Photo of Bexis

We love the choice-of-law issues that arise in multidistrict litigation.
Are we weird, or what?
The most recent judge to wrestle with MDL choice-of-law issues is Judge Eldon Fallon in In re Vioxx Products Liability Litigation, MDL No. 1657, slip op. (E.D. La. Mar. 22, 2007). In typical mass tort multidistrict litigation, diversity cases are filed in federal courts across America. The MDL Panel then transfers the cases to the MDL transferee district. The transferee court then, quite logically, applies the choice-of-law rules of the original forum to decide the substantive law applicable to the case.
That’s easy enough. But, once a centralized MDL proceeding is in place, why jump through the hoop of having additional cases filed in their home courts, knowing that the MDL Panel will transfer them, as night follows day, to the MDL transferee court? It doesn’t make much sense to have scores of cases filed in, say, New Jersey, knowing full well that the MDL Panel will be shipping them to an MDL transferee court in, say, Louisiana. Why not just stipulate that the cases can all be filed directly in Louisiana, with the defendant waiving objections to venue and the parties agreeing that the cases will ultimately be transferred to an appropriate venue for trial?
That’s precisely what happened in the Vioxx litigation. The parties agreed, and Judge Fallon ordered, that cases could be filed directly in the Eastern District of Louisiana, that the defendant (Merck) would not object to venue, and that, at the completion of pretrial proceedings, the court would transfer those cases to proper venues for trial “based on the recommendations of the parties to that case.” (That last provision strikes us as a little optimistic. As sure as we’re sitting here, the parties will disagree over the proper venue for some of these cases; future litigants might want to anticipate those disputes and provide a more explicit mechanism for resolving them.)
As Judge Fallon’s direct filing order allowed, three plaintiffs — one from Alabama, whose case technically belonged in an Alabama court; one from Tennessee, whose case belonged in Tennessee; and one from Kentucky — filed their complaints in the Eastern District of Louisiana. Then the fun starts.
First, choice of law in a federal diversity case is governed by the law of the state in which the federal court sits. So a federal judge sitting in Louisiana should ordinarily apply Louisiana choice-of-law rules to diversity cases pending before it. But what happens when the diversity case was (and could only be) brought in Louisiana because the parties stipulated to the temporary propriety of a Louisiana forum for reasons of administrative convenience? These cases should have been brought in Alabama, Tennessee, and Kentucky, and everyone knew it. Shouldn’t the choice-of-law rules of Alabama, Tennessee, and Kentucky govern those cases?

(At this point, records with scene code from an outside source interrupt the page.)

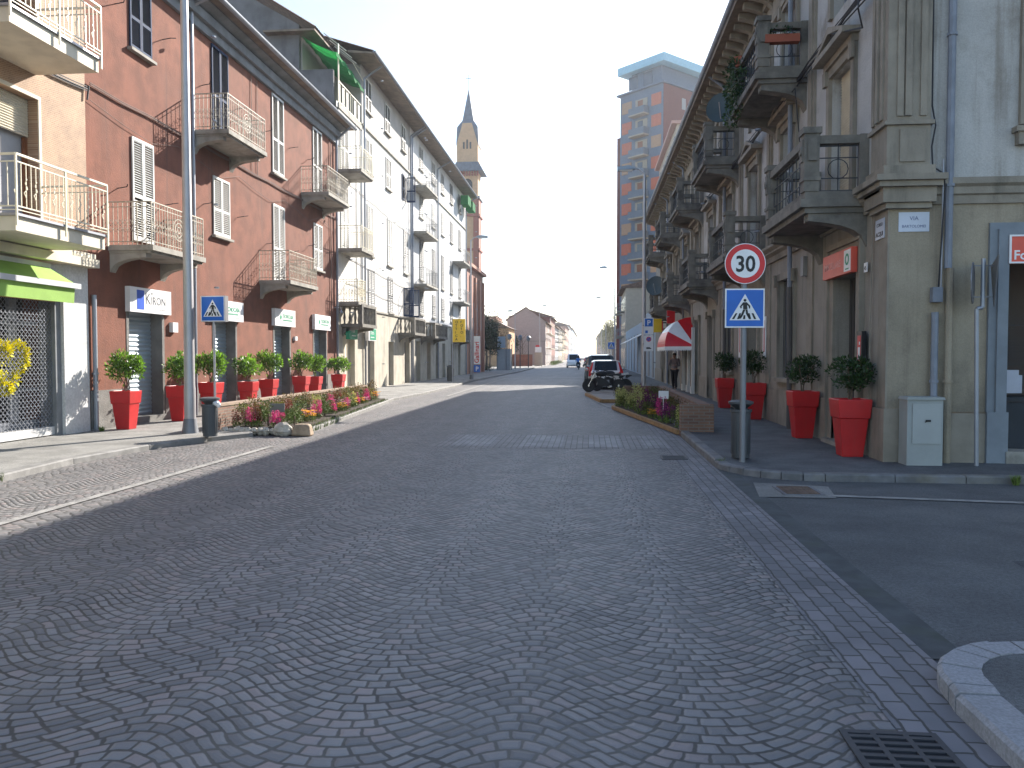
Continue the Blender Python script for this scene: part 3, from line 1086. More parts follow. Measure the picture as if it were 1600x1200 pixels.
# shutter stays on the wall
g = mn()
for k in range(4):
    u0, u1 = RB['w'][k]
    for z0, z1 in (top_z[k], mid_z[k]):
        for uu, s_ in ((u0 - .55, -1), (u1 + .55, 1)):
            zz = z0 + (z1 - z0) * .45
            g.path([FL(uu, zz, 0), FL(uu, zz + .03, .22), FL(uu + .1 * s_, zz + .06, .3)], .012, 4)
            g.piece()
g.build_each('shutter_stay', M_CABLE, red)
iron_balcony(red, FL, 20.55, 23.0, 7.74)
iron_balcony(red, FL, 28.7, 31.2, 7.75)
iron_balcony(red, FL, 16.75, 19.1, 4.15)
iron_balcony(red, FL, 24.85, 27.4, 4.14)
SIGNS = [('Kiron', 17.3, 19.1), ('T', 21.4, 23.3), ('T', 25.75, 27.6), ('T', 29.65, 31.5)]
for k, (s_, a, b) in enumerate(SIGNS):
    d0, d1 = RB['d'][k]
    d = mn()
    roller(d, FL, d0 + .02, d1 - .02, .25, 3.0, -.3, .11)
    dd = d.build('roller_door', M_ROLL, red)
    d = mn()
    for p, q in ((d0 - .001, d0 + .1), (d1 - .1, d1 + .001)):
        d.box(p, q, .12, 3.07, -.34, .015, FL)
    d.box(d0, d1, .1, .25, -.34, .05, FL)
    d.build('door_frame', M_REDBASE, dd)
    d = mn()
    d.box(a, b, 2.72, 3.3, .02, .14, FL)
    sgn = d.build('shop_sign', M_SW, red)
    if s_ == 'Kiron':
        d = mn()
        d.box(a + .28, a + .58, 2.79, 3.24, .141, .145, FL)
        d.build('logo', plain('logo blue', (0.03, 0.1, 0.5), .4), sgn)
        d = mn()
        text(d, 'K', FL, a + .62, 2.93, .142, .38)
        text(d, 'IRON', FL, a + .88, 2.93, .142, .27)
        d.ring(FL, a + .92, 3.19, .141, .03, .012, .003, 8)
        for i in range(9):
            d.box(a + 1.05 + i * .06, a + 1.09 + i * .06, 2.81, 2.825, .141, .143, FL)
        d.build('lettering', plain('sign charcoal', (0.05, 0.055, 0.07), .5), sgn)
    else:
        d = mn()
        cu, cv = a + .5, 3.02
        d.prism([(cu, cv + .11), (cu + .09, cv), (cu, cv - .11), (cu - .09, cv)], lambda p, q, t: FL(p, q, t), .141, .145)
        text(d, 'TECNOCASA', FL, a + .68, 3.0, .142, .18, 1, .9, 'LEFT', True)
        for i in range(12):
            d.box(a + .7 + i * .07, a + .75 + i * .07, 2.9, 2.95, .141, .143, FL)
        for i in range(6):
            d.box(a + 1.25 + i * .06, a + 1.29 + i * .06, 2.81, 2.825, .141, .143, FL)
        d.build('lettering', M_SG, sgn)
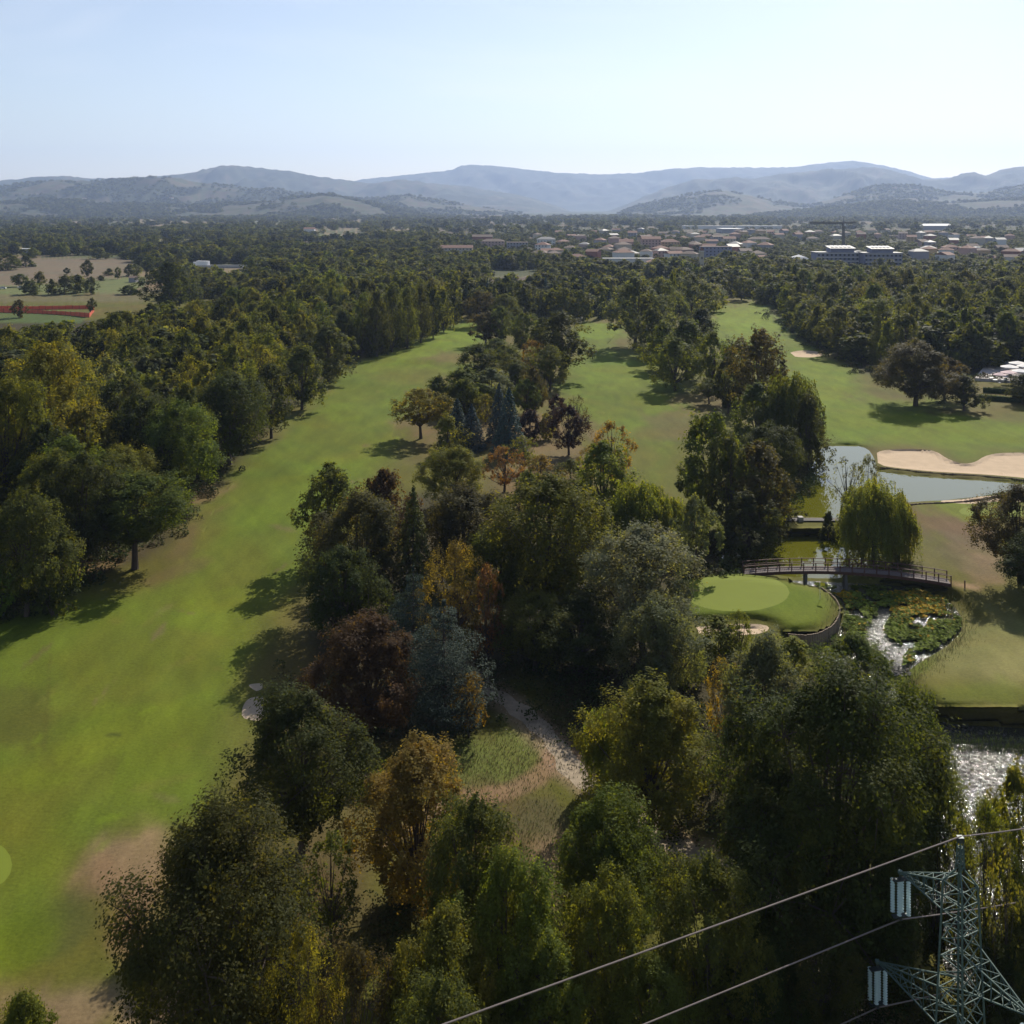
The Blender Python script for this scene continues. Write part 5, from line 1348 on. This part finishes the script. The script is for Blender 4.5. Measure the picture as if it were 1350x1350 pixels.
H(682, 330, 28, 9, 'flat', 'grey', 'brown', 'grey block right of the pinkish block', 12, windows=True)
H(636, 322, 26, 10, 'gable', 'brick', 'brown', 'dark brick building behind the pinkish block', 12)
fh = H(672, 386, 50, 5.5, 'gable', 'stone', 'brown', 'stone farmstead with wide brown roof before the town', 14, rz=.12, name='farmhouse', cat='farmhouse', chim=True, rh=3.2)
H(698, 382, 22, 6.5, 'hip', 'grey', 'brown', 'taller wing house beside the stone farmstead', 10, name='farmhouse', cat='farmhouse')
H(669, 392, 14, 2.8, 'gable', 'cream', 'red', 'small shed with a pinkish red roof in front of the stone farmstead', 6, name='shed', cat='shed')
H(768, 388, 26, 3.5, 'gable', 'stone', 'grey', 'low grey roofed barn right of the farmstead', 9, name='barn', cat='barn')
H(993, 388, 30, 3.0, 'flat', 'grey', 'white', 'long low shed with white roof at the top of the right fairway', 8, name='shed', cat='shed')
H(935, 382, 16, 2.8, 'flat', 'grey', 'white', 'short low shed with white roof behind the wide pale grey tree', 7, name='shed', cat='shed')
H(1232, 303, 38, 9, 'gable', 'grey', 'white', 'bright white roofed warehouse at the foot of the right hills', 34, name='warehouse', cat='warehouse', rh=4)
H(1213, 303, 16, 8, 'gable', 'grey', 'white', 'smaller white roofed warehouse left of the bright one', 30, name='warehouse', cat='warehouse', rh=4)
H(962, 307, 28, 8, 'flat', 'grey', 'white', 'flat white roofed warehouse above the town', 60, name='warehouse', cat='warehouse')
H(965, 302, 130, 7, 'flat', 'white', 'white', 'very long thin white building at the foot of the hills', 18, name='warehouse', cat='warehouse')
H(1279, 332, 24, 5, 'flat', 'grey', 'white', 'flat white roofed hall right of the blue grey blocks', 16, name='hall', cat='hall')
H(1222, 338, 28, 4, 'hip', 'grey', 'grey', 'low grey villa right of the blue grey blocks', 14)
H(1195, 314, 46, 4, 'flat', 'pink', 'brown', 'long low pinkish wall of sheds beyond the blue grey blocks', 10, name='shed', cat='shed')
H(408, 306, 14, 6, 'gable', 'white', 'red', 'tiny white farmhouse in the far left plain', 14, windows=False, name='farmhouse', cat='farmhouse')
H(420, 335, 34, 5, 'gable', 'cream', 'brown', 'long farmhouse with brown roof in the middle of the left plain', 11, name='farmhouse', cat='farmhouse')
H(35, 333, 26, 4, 'flat', 'grey', 'white', 'long white roofed shed at the far left', 12, name='shed', cat='shed')
H(118, 320, 20, 5, 'hip', 'cream', 'red', 'cream farmhouse with red roof beyond the brown field', 12, name='farmhouse', cat='farmhouse')
H(176, 372, 9, 3, 'gable', 'grey', 'brown', 'little grey hut beside the road near the brown field', 5, name='hut', cat='hut')
H(155, 298, 22, 6, 'flat', 'white', 'white', 'white hall at the foot of the left hills', 30, name='hall', cat='hall')
H(182, 286, 10, 9, 'gable', 'white', 'white', 'tiny bright white hall on the lower left hills', 22, name='hall', cat='hall')
H(1338, 468, 40, 3.2, 'flat', 'grey', 'grey', 'low grey roofed pavilion behind the terrace at the right edge', 7, name='pavilion', cat='pavilion')
# slim bell tower
bt = empty('bell_tower', W(925, 372)); tag(bt, 'slim pale bell tower rising before the town', 'tower')
MB().box((0, 0, 10), (2.6, 2.6, 20.6)).build('shaft', WALLS['cream'], bt); MB().box((0, 0, 20.5), (3.1, 3.1, .5)).build('cornice', WALLS['white'], bt)
m = MB(); m.poly([(-1.5, -1.5, 20.8), (1.5, -1.5, 20.8), (1.5, 1.5, 20.8), (-1.5, 1.5, 20.8), (0, 0, 23.5)], [(0, 1, 4), (1, 2, 4), (2, 3, 4), (3, 0, 4), (3, 2, 1, 0)]); m.build('roof', ROOFS['red'], bt)
for k in range(3): MB().box((0, -1.36, 6 + 5 * k), (.8, .12, 1.6)).build('window', M_WIN, bt)

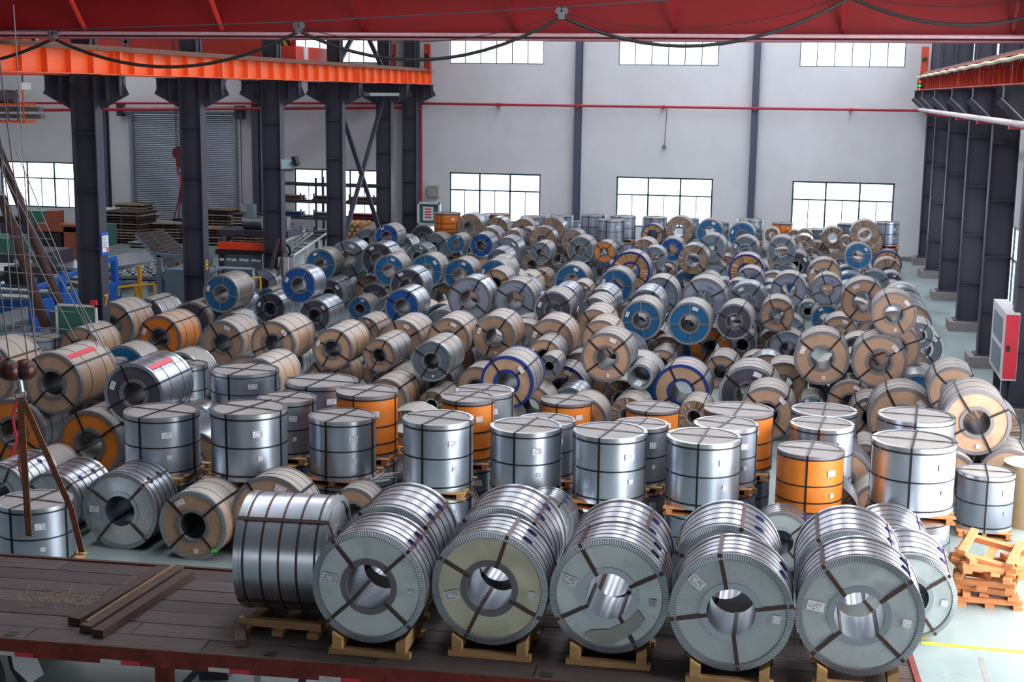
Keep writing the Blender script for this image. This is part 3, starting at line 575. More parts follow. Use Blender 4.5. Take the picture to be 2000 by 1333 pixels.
COILS=[
(-15.657,49.94,1.316,0.456,1,2,'N','g',''),(-17.73,53.87,0.603,0.601,0.91,1,'G','g',''),(-14.375,41.737,1.446,0.59,0.81,2,'G','s',''),
(-13.259,41.354,1.512,0.528,0.95,2,'D','s',''),(-16.239,53.856,0.475,0.475,1,1,'G','g',''),(-14.695,53.114,0.583,0.583,1,1,'G','g',''),
(-14.648,50.676,0.5,0.5,1,1,'G','s',''),(-14.965,40.895,1.339,0.492,0.84,2,'B','p',''),(-12.442,39.931,1.375,0.472,0.97,2,'B','p',''),
(-11.46,40.554,1.319,0.511,0.92,2,'B','p',''),(-10.46,40.723,1.22,0.493,0.92,2,'B','p',''),(-9.234,40.071,1.331,0.471,0.9,2,'B','p',''),
(-10.956,36.82,1.364,0.504,0.9,2,'D','s',''),(-13.661,41.673,0.465,0.465,1,1,'K','g',''),(-14.095,36.733,1.28,0.512,0.81,2,'N','s',''),
(-17.4,42.14,0.472,0.462,0.56,1,'W','s',''),(-14.424,40.119,0.505,0.503,1.13,1,'D','s',''),(-12.866,39.799,0.499,0.499,1.02,1,'D','g',''),
(-10.097,33.481,1.32,0.46,1,2,'N','s',''),(-12.98,38.743,0.358,0.358,0.9,1,'B','p',''),(-11.086,40.967,0.432,0.432,0.8,1,'K','g',''),
(-8.618,34.562,1.428,0.568,0.9,2,'W','s',''),(-8.924,38.903,1.266,0.406,1.1,2,'K','g',''),(-15.225,37.361,0.461,0.461,1.2,1,'D','s',''),
(-13.531,36.464,0.472,0.472,1.2,1,'D','s',''),(-16.304,39.817,0.346,0.346,1.5,1,'B','p',''),(-11.724,49.828,1.335,0.475,0.9,2,'P','s',''),
(-11.625,48.335,1.288,0.428,1,2,'N','s',''),(-13.285,53.753,0.448,0.448,0.95,1,'G','g',''),(-12.848,49.441,1.198,0.338,1,2,'B','p',''),
(-13.335,53.396,1.435,0.54,0.8,2,'P','s',''),(-12.446,54.326,1.287,0.494,0.8,2,'P','s',''),(-11.077,52.92,1.408,0.471,0.77,2,'P','g',''),
(-9.669,51.525,1.585,0.499,0.77,2,'P','s',''),(-9.727,50.037,1.366,0.506,0.7,2,'P','s',''),(-8.655,50.376,1.319,0.442,0.84,2,'P','s',''),
(-11.046,50.858,1.256,0.4,0.8,2,'P','s',''),(-10.698,51.715,1.358,0.304,0.78,2,'P','g',''),(-10.291,46.512,1.334,0.474,1,2,'G','s',''),
(-9.161,46.829,1.278,0.368,1.01,2,'G','g',''),(-9.269,50.99,0.545,0.545,0.75,1,'P','s',''),(-8.067,48.526,1.232,0.48,0.97,2,'G','g',''),
(-10.625,50.924,0.432,0.432,1,1,'W','s',''),(-9.846,43.287,1.4,0.365,1.13,2,'G','s',''),(-9.316,40.979,1.318,0.462,1.01,2,'K','g',''),
(-7.491,34.899,1.396,0.536,0.9,2,'W','g',''),(-6.777,39.365,1.351,0.491,0.9,2,'B','p',''),(-7.216,48.569,1.195,0.371,0.92,2,'O','g',''),
(-7.412,51.872,0.686,0.593,0.45,1,'G','s',''),(-5.352,41.472,1.449,0.589,0.9,2,'P','g','blue'),(-7.378,49.151,0.412,0.412,1,1,'W','g',''),
(-5.393,38.66,1.354,0.494,0.9,2,'B','p',''),(-5.215,46.315,1.275,0.415,0.8,2,'G','s',''),(-5.818,48.608,1.264,0.43,1,2,'P','g',''),
(-6.157,53.991,1.298,0.438,0.8,2,'P','g','blue'),(-5.162,54.412,1.466,0.56,0.77,2,'P','g',''),(-3.937,53.944,1.476,0.527,0.77,2,'B','g',''),
(-2.71,53.812,1.408,0.514,0.79,2,'B','g',''),(-4.974,50.017,1.19,0.433,1,2,'N','g',''),(-3.391,47.638,1.545,0.485,0.89,2,'G','g',''),
(-3.814,45.346,1.416,0.495,0.87,2,'P','s',''),(-2.36,49.484,1.342,0.482,0.9,2,'G','g',''),(-3.104,53.349,0.487,0.487,0.8,1,'P','s',''),
(-1.976,42.822,1.399,0.539,0.9,2,'P','g','blue'),(-3.27,47.69,0.534,0.534,1,1,'W','g',''),(-5.149,49.329,0.365,0.365,0.9,1,'P','g',''),
(-4.071,46.009,0.479,0.478,0.87,1,'B','g',''),(-3.987,37.058,1.365,0.505,1,2,'W','g',''),(-2.647,34.956,1.602,0.572,0.93,2,'W','g',''),
(-1.802,41.341,1.283,0.423,0.9,2,'W','g',''),(-2.054,39.603,1.204,0.344,0.8,2,'W','g',''),(-1.617,36.482,1.38,0.514,0.79,2,'G','s',''),
(-9.115,44.022,0.466,0.466,1.1,1,'K','k',''),(-9.046,46.03,0.399,0.399,1,1,'P','p',''),(-6.302,33.952,1.341,0.481,1,2,'D','g',''),
(-6.483,36.403,1.244,0.384,1.1,2,'G','s',''),(-6.319,38.112,1.189,0.329,0.9,2,'K','k',''),(-5.337,35.475,1.292,0.432,1.2,2,'G','s',''),
(-5.279,34.053,1.275,0.415,1.1,2,'G','g',''),(-4.131,35.142,1.328,0.469,1.24,2,'G','s',''),(-3.994,33.264,1.298,0.493,1,2,'B','g',''),
(-2.829,33.195,1.286,0.519,0.95,2,'B','g',''),(-1.789,33.586,1.321,0.44,0.9,2,'D','g',''),(-4.905,31.689,1.336,0.425,1.25,2,'K','k',''),
(-1.601,54.474,1.406,0.272,0.82,2,'P','g',''),(-0.776,56.228,1.164,0.304,0.7,2,'P','g',''),(-0.376,55.462,1.303,0.297,0.69,2,'P','g',''),
(-1.072,48.226,1.501,0.484,0.98,2,'G','g',''),(-0.385,52.436,1.241,0.414,0.89,2,'P','s',''),(0.077,55.238,0.567,0.567,0.91,1,'P','g',''),
(0.689,54.812,1.343,0.421,0.85,2,'P','g',''),(1.637,47.94,2.167,0.48,0.81,3,'P','g',''),(2.043,53.887,1.322,0.492,0.79,2,'P','g',''),
(1.185,54.086,1.238,0.276,0.66,2,'P','g',''),(-0.59,51.433,0.568,0.568,1,1,'D','g',''),(-1.677,53.692,0.478,0.478,1,1,'G','s',''),
(1.006,53.62,0.491,0.491,0.8,1,'P','s',''),(1.449,47.284,1.51,0.444,0.66,2,'B','g',''),(2.704,53.596,0.535,0.535,0.9,1,'P','g','blue'),
(2.631,51.844,0.481,0.481,0.9,1,'P','g',''),(0.357,43.246,1.302,0.522,0.91,2,'K','g',''),(-0.941,48.257,0.512,0.512,1.03,1,'G','g',''),
(-0.612,38.186,1.512,0.47,0.83,2,'W','g','arc'),(0.425,40.49,1.263,0.441,0.81,2,'W','g',''),(1.547,51.641,0.463,0.463,1.1,1,'K','g',''),
(1.205,45.828,0.565,0.565,0.8,1,'B','s',''),(1.97,47.137,0.561,0.543,0.45,1,'G','g',''),(2.64,49.051,0.403,0.403,0.9,1,'D','g',''),
(2.66,47.588,0.316,0.318,0.91,1,'G','g',''),(1.144,31.863,2.19,0.494,0.79,3,'K','g',''),(1.674,29.254,2.327,0.455,0.79,3,'K','g',''),
(-0.817,35.143,1.284,0.427,0.92,2,'K','g',''),(-0.084,42.552,0.301,0.301,0.9,1,'G','g',''),(0.433,40.497,0.411,0.411,0.9,1,'B','g',''),
(0.786,37.554,0.483,0.483,0.9,1,'K','g',''),(-0.579,37.387,0.468,0.468,1,1,'W','g','arc'),(-0.522,34.945,0.454,0.454,0.9,1,'W','g','arc'),
(0.276,29.208,1.34,0.567,0.81,2,'K','g',''),(1.433,29.122,1.343,0.558,0.8,2,'K','g',''),(1.874,31.265,1.276,0.524,0.8,2,'K','g',''),
(2.788,35.678,0.512,0.512,1,1,'G','g',''),(2.53,33.551,1.196,0.336,1,2,'G','g',''),(2.437,31.177,0.407,0.407,1.1,1,'K','g',''),
(0.888,28.935,0.47,0.47,0.9,1,'K','g',''),(1.802,26.913,0.639,0.639,0.9,1,'K','g',''),(2.791,23.745,1.385,0.551,1.1,2,'K','g',''),
(2.678,26.606,1.316,0.468,1.02,2,'K','g',''),(3.35,23.648,0.494,0.493,1.01,1,'K','g',''),(2.397,23.45,0.457,0.457,1,1,'K','g',''),
(-0.495,30.18,0.513,0.513,0.9,1,'K','g',''),(-0.746,27.203,0.541,0.541,1,1,'K','g',''),(0.121,29.03,0.28,0.28,0.9,1,'G','g',''),
(1.27,28.003,0.408,0.408,0.9,1,'K','g',''),(1.111,25.607,0.222,0.222,1.02,1,'K','g',''),(-5.409,28.908,1.456,0.494,1,2,'K','k',''),
(-4.589,30.628,1.245,0.441,1.06,2,'K','k',''),(-4.009,27.606,1.42,0.511,0.95,2,'K','g',''),(-5.353,27.92,1.318,0.35,0.95,2,'K','g',''),
(-3.82,34.523,0.456,0.456,1.27,1,'O','g',''),(-2.354,34.157,0.531,0.531,1,1,'O','g',''),(-1.67,35.785,0.379,0.379,0.9,1,'G','g',''),
(-4.214,34.44,1.022,0.2,0.69,2,'T','g',''),(-2.956,34.169,1.029,0.197,0.71,2,'T','g',''),(-3.454,33.987,0.408,0.393,0.53,1,'K','g',''),
(-3.412,32.754,0.351,0.349,1,1,'K','g',''),(-2.559,28.589,0.582,0.582,1,1,'K','g','bluering'),(-3.334,27.824,1.017,0.267,0.8,2,'T','g',''),
(-1.959,31.909,0.393,0.393,1.1,1,'K','g',''),(-1.156,28.484,0.619,0.619,0.9,1,'D','g',''),(-5.064,28.491,0.511,0.511,0.9,1,'K','g','blue'),
(-4.761,27.571,0.384,0.383,0.89,1,'G','s',''),(-4.562,30.99,0.278,0.278,0.9,1,'P','g',''),(-3.779,28.304,0.406,0.406,1,1,'P','g',''),
(-3.472,27.032,0.371,0.371,1.1,1,'P','g',''),(-2.182,27.435,0.334,0.334,1,1,'P','g',''),(-5.113,27.238,1.245,0.237,0.68,2,'G','g',''),
(-11.064,27.256,1.398,0.489,1.3,2,'K','k',''),(-9.857,27.581,1.293,0.44,1.31,2,'K','k',''),(-11.857,30.129,0.418,0.418,1.2,1,'D','g',''),
(-10.243,28.272,0.469,0.469,1.2,1,'K','k',''),(-10.068,24.076,1.293,0.433,1.1,2,'K','k',''),(-11.469,34.59,0.412,0.412,1.1,1,'K','k',''),
(-8.971,29.695,1.155,0.473,1.2,2,'K','k',''),(-7.782,29.312,1.309,0.481,1.14,2,'K','k',''),(-8.839,27.629,1.201,0.359,1.2,2,'K','g',''),
(-9.604,29.872,0.395,0.395,1.1,1,'K','p',''),(-7.622,27.377,1.189,0.425,1.1,2,'G','g',''),(-6.819,29.656,1.356,0.484,1.12,2,'K','k',''),
(-7.358,31.883,0.519,0.519,1.1,1,'K','g',''),(-7.901,28.695,0.418,0.418,1.1,1,'K','g',''),(-5.474,24.913,1.362,0.502,1.1,2,'K','g','blue'),
(-8.427,26.757,0.446,0.446,1.1,1,'K','k',''),(-7.558,27.156,0.304,0.304,1.1,1,'P','g',''),(-17.632,32.504,0.621,0.621,1.2,1,'K','k',''),
(-16.94,29.685,0.553,0.53,1.05,1,'K','k',''),(-15.762,31.467,0.572,0.572,1.2,1,'O','k',''),(-14.027,31.316,0.558,0.558,1.2,1,'K','k',''),
(-13.073,21.94,1.504,0.558,1.36,2,'K','k','red'),(-11.341,21.617,1.477,0.544,1.26,2,'D','s','red'),(-12.08,21.375,0.6,0.6,1.25,1,'O','g',''),
(-13.809,21.789,0.606,0.604,1,1,'O','g',''),(-15.266,34.087,1.348,0.504,1.06,2,'B','p',''),(-16.486,37.603,0.377,0.377,1.2,1,'D','s',''),
(-17.739,34.659,0.518,0.518,1.2,1,'D','g',''),(-16.003,33.787,0.569,0.569,1.2,1,'D','g',''),(-17.052,26.007,0.674,0.674,1.2,1,'Y','Y',''),
(-9.742,18.018,0.582,0.582,0.76,1,'M','m',''),(-8.515,17.841,0.509,0.51,0.81,1,'K','k',''),(-7.43,18.121,0.648,0.601,0.53,1,'K','g',''),
(-11.064,18.392,0.48,0.48,1,1,'M','m',''),(-12.151,18.736,0.461,0.461,1,1,'M','m',''),(-5.281,19.849,0.337,0.358,0.67,1,'M','m',''),
(-3.529,18.602,0.698,0.421,0.45,1,'M','m',''),(-0.244,19.007,0.578,0.438,0.45,1,'M','m',''),(-6.443,18.875,0.537,0.4,0.45,1,'K','g',''),
(1.392,17.243,0.561,0.561,1.1,1,'M','m',''),(1.211,18.387,0.557,0.557,1.1,1,'M','m','')]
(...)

Judge Fallon didn’t have to resolve that issue: “Louisiana’s choice-of-law rules ensure that the plaintiffs do not ultimately realize this potentially significant benefit of direct filing, rendering this a non-issue in these cases.” Id. at 8. But later litigants may not be so lucky. In your next MDL, the stipulation allowing for direct filing should (1) permit filing in the MDL transferee district, (2) cause the defendant to waive objections to venue in those cases, and (3) provide that the MDL transferee court should apply the choice-of-law rules of the state where the plaintiff was prescribed, bought, used, and was injured (if at all) by the drug (or, if those factors don’t all point in the same direction, according to some other specified set of rules).
The fun doesn’t stop there. Judge Fallon also noted (slip op. at page 8, note 2) another peculiarity caused by the direct filing order in the Vioxx litigation. In a typical mass tort MDL, the case is filed in, say, New Jersey, and the MDL Panel then ships the case to, say, Louisiana. That makes New Jersey the “transferor” court and Louisiana the “transferee” court. Under Ferens v. John Deere Co, 494 U.S. 516 (1990), the Louisiana court would apply New Jersey choice-of-law rules.
When a complaint has been directly filed in Louisiana, however, the roles are reversed. When pretrial proceedings are concluded and the case is shipped to New Jersey for trial, Louisiana is technically the “transferor” court. A litigant might assert that the New Jersey “transferee” court should therefore apply Louisiana choice-of-law rules. That result is crazy, of course, but a litigant might say that it’s compelled by Ferens.
That possibility suggests that stipulations that allow for direct filings in future MDLs should have a provision to cover this situation, too. Future litigants should stipulate, and MDL courts should order, that, after the transfer for trial of cases directly filed in the MDL court, the choice-of-law rules of the trial court — not the MDL court — govern the proceedings.
At that point, you’re covered.
Well, you’re probably not covered. More issues will surely arise as litigants confront even thornier choice-of-law questions in future MDLs. But you’re as covered as you can be. Our proposed terms are the current state-of-the-art for stipulations governing direct filings in MDLs.